Friday, November 11, 2005

Will Europe Return from Post-Capitalism?

Daniel Henninger of the Wall St. Journal thinks a major part of the problem with Muslim rioters in France is lack of economic opportunity. This is an additional consideration to go with theories about the lack of religious freedom in the public square, too cuddly multi-culturalism, and plain ole Muslim cussedness. Henninger terms the last "the young Muslim solution," which is "to burn down the house and rule the embers." The columnist doesn't dwell on these other notions, though, because he is more interested in the economic question. And in that area, he thinks the problem is Europe-wide and applies to more than Muslim immigrants.

Henninger's contention is that Europe is a museum, economically speaking, trapped in the period when Marxism was a putatively serious option. The result, in Western Europe at least, is that unemployment is high and economic opportunity is artificially restricted. In the end, a nation like France, which translates worker demands into law as though wishing makes it so, strangles its own economic future and expedites the process of transforming France into Franceland, an interesting place for tourism, but not for starting businesses or trying to maintain a payroll.

What of Eastern Europe which has experienced the less diluted form of state socialism? Those nations have taken a different course, choosing low, flat tax rates on both corporate and personal income. Result? Businesses, instead of Muslims, are moving east toward greater economic freedom.

5 comments:

James Elliott said...

plain ole Muslim cussedness

A lot of Maghrebins are Christians. The riots have literally nothing to do with radical Islam.

James Elliott said...

Thought you might like this bit by Philip Gordon of the Brookings Institute. He largely agrees with Mr. Henninger, though not neglecting the cultural angle.

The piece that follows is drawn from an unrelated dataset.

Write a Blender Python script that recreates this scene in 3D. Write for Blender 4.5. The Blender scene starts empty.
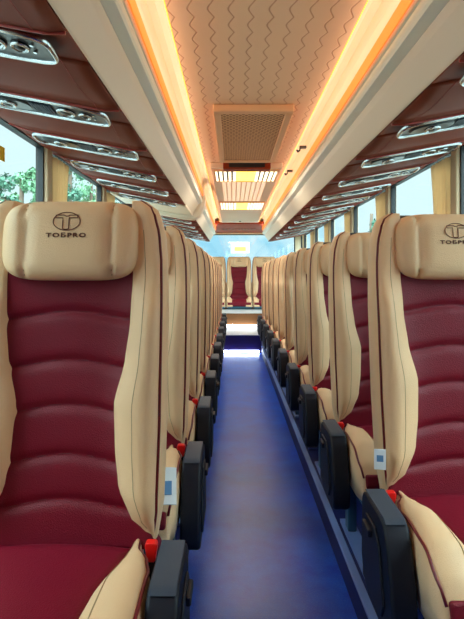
import bpy, bmesh, math, random
from mathutils import Vector, Matrix
R = math.radians
random.seed(7)
sc = bpy.context.scene
COL = sc.collection
EYE = 1.15            # eye height over the aisle floor

# ---------------------------------------------------------------- camera
cd = bpy.data.cameras.new('camera'); cam = bpy.data.objects.new('camera', cd); COL.objects.link(cam)
cam.location = (-0.117, 0, EYE); cam.rotation_euler = (R(90), 0, 0)
cd.sensor_fit = 'HORIZONTAL'; cd.sensor_width = 36; cd.lens = 36*550/464
cd.shift_x = -1/464; cd.shift_y = -34.5/464
cd.clip_start = 0.02; cd.clip_end = 500
sc.camera = cam
sc.view_settings.view_transform = 'Standard'; sc.view_settings.look = 'None'
sc.view_settings.exposure = 0.30; sc.view_settings.gamma = 1.0; sc.view_settings.use_curve_mapping = False

# ---------------------------------------------------------------- sky
W = bpy.data.worlds.new('sky'); sc.world = W; W.use_nodes = True
nt = W.node_tree; N = nt.nodes; L = nt.links; N.clear()
def wn(t, **k):
    n = N.new(t)
    for a, b in k.items(): setattr(n, a, b)
    return n
tc = wn('ShaderNodeTexCoord'); sep = wn('ShaderNodeSeparateXYZ'); L.new(tc.outputs['Generated'], sep.inputs[0])
# colour: deeper blue to the rear (+Y), pale cyan at the sides, whitish towards the sun side (-Y)
r1 = wn('ShaderNodeMapRange'); r1.inputs[1].default_value = 0.965; r1.inputs[2].default_value = 0.995
L.new(sep.outputs['Y'], r1.inputs[0])
nz = wn('ShaderNodeTexNoise'); nz.inputs['Scale'].default_value = 14; nz.inputs['Detail'].default_value = 4
L.new(tc.outputs['Generated'], nz.inputs['Vector'])
cr = wn('ShaderNodeMapRange'); cr.inputs[1].default_value = 0.42; cr.inputs[2].default_value = 0.62
L.new(nz.outputs[0], cr.inputs[0])
blue = wn('ShaderNodeMix', data_type='RGBA'); blue.inputs[6].default_value = (0.36, 0.72, 0.92, 1); blue.inputs[7].default_value = (0.75, 0.95, 1.0, 1)
L.new(cr.outputs[0], blue.inputs[0])
mixc = wn('ShaderNodeMix', data_type='RGBA'); mixc.inputs[6].default_value = (0.80, 0.99, 1.02, 1)
L.new(r1.outputs[0], mixc.inputs[0]); L.new(blue.outputs[2], mixc.inputs[7])
r2 = wn('ShaderNodeMapRange'); r2.inputs[1].default_value = 0.1; r2.inputs[2].default_value = -0.9; r2.inputs[3].default_value = 1.0; r2.inputs[4].default_value = 3.5
L.new(sep.outputs['Y'], r2.inputs[0])
r3 = wn('ShaderNodeMapRange'); r3.inputs[1].default_value = 0.25; r3.inputs[2].default_value = 0.75; r3.inputs[3].default_value = 0.95; r3.inputs[4].default_value = 6.5
L.new(sep.outputs['Z'], r3.inputs[0])
mul = wn('ShaderNodeMath', operation='MULTIPLY'); L.new(r2.outputs[0], mul.inputs[0]); L.new(r3.outputs[0], mul.inputs[1])
bg = wn('ShaderNodeBackground'); L.new(mixc.outputs[2], bg.inputs[0]); L.new(mul.outputs[0], bg.inputs[1])
wo = wn('ShaderNodeOutputWorld'); L.new(bg.outputs[0], wo.inputs[0])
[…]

"Less attention has been paid to the ways in which the riots challenge traditional French economic thinking, but in the long run the issue will be just as important. After Hurricane Katrina revealed America's own ugly underside--appalling poverty and inequality in one of the country's great cities--the French comforted themselves that their superior economic model spared them from the ravages of U.S.-style capitalism. French politicians from across the political spectrum have engaged in a competition to see who could best reassure voters that they would protect the country from economic globalization. On the left, one former prime minister, Lionel Jospin, reentered the political fray with a book denouncing the costs of globalization even as another, Laurent Fabius, laid the groundwork for an upcoming presidential campaign by lashing out against free-market economics. And on the right, President Jacques Chirac reminded voters that he was against "ultra-liberal Anglo-Saxon" economic practices, while Prime Minister Dominique de Villepin sought an advantage against his rival--Interior Minister Nicolas Sarkozy--by promising to preserve a French model that protects the disadvantaged parts of society.

"The ongoing street riots render this case much harder to make. A vivid reminder that unemployment levels among the youth in some immigrant communities are upwards of 40 percent, the riots underscore that by failing to produce jobs the French economy produces plenty of economic losers, and those losers are now out in the streets--because they have nothing further to lose. If the protesters were trade unionists or farmers, as they often were in France's past, the case could be made that more protection or social welfare would buy them off. But such measures are unlikely to work with unorganized gangs of kids who have no jobs and little cause for hope.

"The problems of France's immigrant suburbs can thus no longer be ignored and cannot be solved in the absence of major change. In the short term, the government is right that a firm hand will be necessary and that law and order must be restored. But dealing with the problem in the long run--and ensuring that France's immigrant suburbs do not become breeding grounds for the jihadists who would love to make inroads there--will require French leaders to address issues that have long been taboo. They will have to make French labor markets more flexible and cut bureaucratic red tape in order to create jobs; and they will have to take dramatic, far-reaching measures to promote opportunities for Muslim minorities, even at the risk of shattering traditional notions of social integration. Sarkozy has in the past hinted at a willingness to challenge the status quo both on economic management and social integration, and his all-but-certain presidential campaign next year will be an important test of whether such ideas--which seem all the more necessary now--can be sold to the French."

Hunter Baker said...

Good stuff from Brookings. I may be wrong, but I think Cheney was once a fellow there. I once had a prof who claimed to have been there with Cheney. I asked, "So why aren't you in the cabinet?" He said, "We (the Democrats) haven't been in power."

That quickly changed with the election of Bill, but my prof did not head off to D.C..

James Elliott said...

Cheney was a fellow at AEI, not Brookings, AFIK. He used to do lunch with Kristol and Scalia, according to Kristol's Neoconservatism.

Hunter Baker said...

James, do you read Irving Kristol?!!!